I have attached representative frames and relevant details from the HKL2000 scale logs. (Note that the 1.65-A set was originally scaled to 1.53 A.)

As for making the datasets available before publication, I would have to check with my supervisor. The idea might not fly with him, as the structure is expected to be of relatively high impact.

Best,
Chris



On Sat, Feb 22, 2014 at 3:00 AM, Francis Reyes <francis.re...@colorado.edu> wrote:

>
> I'm guessing the low completeness of the 1.65 angstrom dataset has to do with obstacles the processing software encountered on a sizable wedge of frames (there were swaths of in red in HKL2000). I'm not sure why this dataset in particular was less complete than the others.


This is bad. Large swaths of red circles during integration is bad. I believe (check the Denzo manual) this means overlaps and overlaps get thrown out. Thus you are getting lower completeness. Was your oscillation range too large? Crystal very mosaic?

However this could be because of a poor crystal orientation matrix by HKL2000 which in some cases can be alleviated by mosflm and xds. (HKL2000 is much more manual, there's a lot of buttons, which means you can shoot yourself in the foot if you are not careful).

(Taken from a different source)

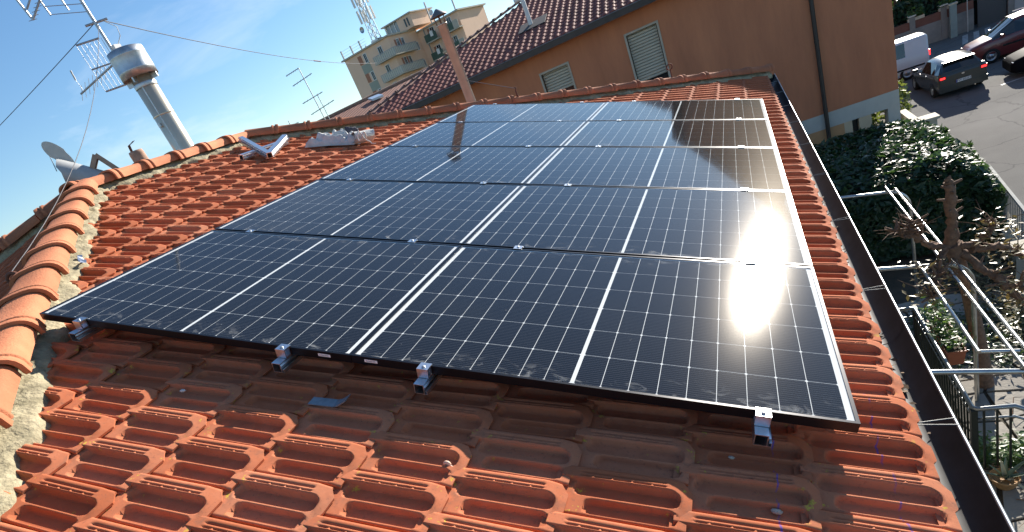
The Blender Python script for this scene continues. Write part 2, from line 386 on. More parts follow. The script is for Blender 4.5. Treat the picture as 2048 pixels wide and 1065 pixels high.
# ridge and hip caps: a tapering barrel with a raised collar at its lower end
def cap_mesh(length, r0, r1, hgt=0.8, flat=0.0):
    prof = []
    n = 14
    for i in range(n + 1):
        t = math.pi * i / n; c_, s_ = math.cos(t), math.sin(t)
        if flat: c_ = math.copysign(abs(c_) ** 0.75, c_); s_ = s_ ** 0.62
        prof.append((c_, s_ * hgt))
    st = [(0, r0), (length * 0.80, r0 + (r1 - r0) * 0.8), (length * 0.815, r1 + 0.012), (length * 0.87, r1 + 0.016), (length * 0.885, r1 + 0.004), (length * 0.92, r1 + 0.004), (length * 0.93, r1 + 0.020), (length * 1.02, r1 + 0.022)]
    mb = MB(); vs = []
    for x, r_ in st: vs += [(x, c_ * r_, s_ * r_) for c_, s_ in prof]
    m = n + 1; k = len(st)
    mb.add(vs, [(i*m+j, i*m+j+1, (i+1)*m+j+1, (i+1)*m+j) for i in range(k-1) for j in range(n)], True)
    e = vs[(k-1)*m:]; inner = [(x - 0.0, y * 0.86, z * 0.86) for x, y, z in e]
    mb.add(e + inner, [(j, j+1, m+j+1, m+j) for j in range(n)])
    e0 = [(x - 0.03, y * 0.86, z * 0.86) for x, y, z in inner]
    mb.add(inner + e0, [(j, j+1, m+j+1, m+j) for j in range(n)])
    return mb.mesh('ridge_tile', CAPM)
def caps(me, p0, p1, pitch, start=0.0, rise=0.035, jit=0.004, up=None):
    d = (p1 - p0); Ln = d.length; d.normalize(); up = up or Vector((0, 0, 1)); y = up.cross(d).normalized(); z = d.cross(y)
    x = start
    while x < Ln - 0.05:
        p = p0 + d * x + z * (rise + trng.uniform(-jit, jit))
        rot = Matrix((d, y, z)).transposed().to_4x4()
        inst('ridge_tile', me, Matrix.Translation(p) @ rot @ Matrix.Rotation(R(trng.uniform(-1, 1)), 4, 'Z') @ Matrix.Rotation(R(1.2), 4, 'Y'), roof)
        x += pitch
CAP_N = cap_mesh(0.41, 0.112, 0.125, 0.78, flat=1.0); CAP_F = cap_mesh(0.385, 0.095, 0.108, 0.85)
ztile = Vector((0, 0, 0.045))
q1, q2 = pA1 + ztile, pA2 + ztile
nearEnd = pN + ztile; farEnd = pF + ztile
caps(CAP_N, q1, nearEnd, 0.41, 0.05)
caps(CAP_F, q2, farEnd + Vector((-0.12, -0.09, 0.04)), 0.385, 0.02)
caps(CAP_N, q2 + Vector((0, 0.06, -0.02)), q1 + Vector((0, -0.08, -0.01)), 0.385, 0.0, 0.03)
caps(CAP_F, q1, Vector((LX, pN.y, pN.z)) + ztile, 0.41, 0.05)
# mortar pressed under the caps, rough lower edge
def mortar(p0, p1, side, w0, w1, h, name='mortar_bed', step=0.022, seed=1):
    d = (p1 - p0); n = int(d.length / step); d.normalize(); mb = MB(); vs = []; m = 9
    for i in range(n + 1):
        x = i * step; c = p0 + d * x
        nz = lambda s_, k: noise.noise(Vector((x * s_, k, seed * 3.7)))
        ww = w0 + (w1 - w0) * (0.5 + 0.9 * nz(4.5, 0)) + 0.018 * nz(19, 1) + 0.010 * nz(47, 2)
        for j in range(m):
            t = j / (m - 1); hh = h * (1 - t) ** 0.8 + (0.020 if j < m - 1 else -0.02) + (0.014 * nz(11, t * 2.3) + 0.010 * nz(31, t * 6 + 5) if j else 0)
            vs.append(c + side[0] * (ww * t + 0.006 * nz(37, t * 9)) + side[1] * hh)
    mb.add(vs, [(i*m+j, i*m+j+1, (i+1)*m+j+1, (i+1)*m+j) for i in range(n) for j in range(m-1)], True)
    return mb.build(name, MORTAR, roof)
n3 = RM.to_3x3() @ Vector((0, 0, 1)); zz = n3 * 0.012
mortar(pA1 + zz, pN + zz, (-near_no, n3), 0.12, 0.20, 0.055, seed=1)
mortar(pA2 + zz, pF + zz, (-far_no, n3), 0.09, 0.15, 0.06, seed=2)
mortar(pA1 + zz, pA2 + zz, (RM.to_3x3() @ Vector((1, 0, 0)), n3), 0.11, 0.19, 0.06, seed=3)
NN = NM.to_3x3() @ Vector((0, 0, 1)); ns = (NM.to_3x3() @ Vector((cA, -1, 0))).normalized()
mortar(pA1 + NN*.012, pA1 + (NM.to_3x3() @ Vector((1, cA, 0))) * 4.2 + NN*.012, (ns, NN), 0.09, 0.15, 0.05, seed=4)
ns2 = (NM.to_3x3() @ Vector((cA, 1, 0))).normalized()
mortar(pA1 + NN*.012, pNL + NN*.012, (ns2, NN), 0.08, 0.15, 0.06, seed=5)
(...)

I would be particularly interested in a resolution bin breakdown in the integration and merging statistics. (I/sig and rmerge). You might as well post the refinement statistics (r and rfree) by resolution bin as well.

You have a smallish unit cell that shoots to high resolution and getting a reasonable completion of the low resolution bins is paramount.  Post the completeness of the 20-10A bin.

Is this molecular replacement? How complete is the model? Aside from the completeness of the model, how far is it from the target?

You mentioned that some regions of your crystal had smeary spots. This is also bad, particularly if the errors are not random  (I.e anisotropic along one axis). This will confuse ML refinement. Let's see a single frame of your data.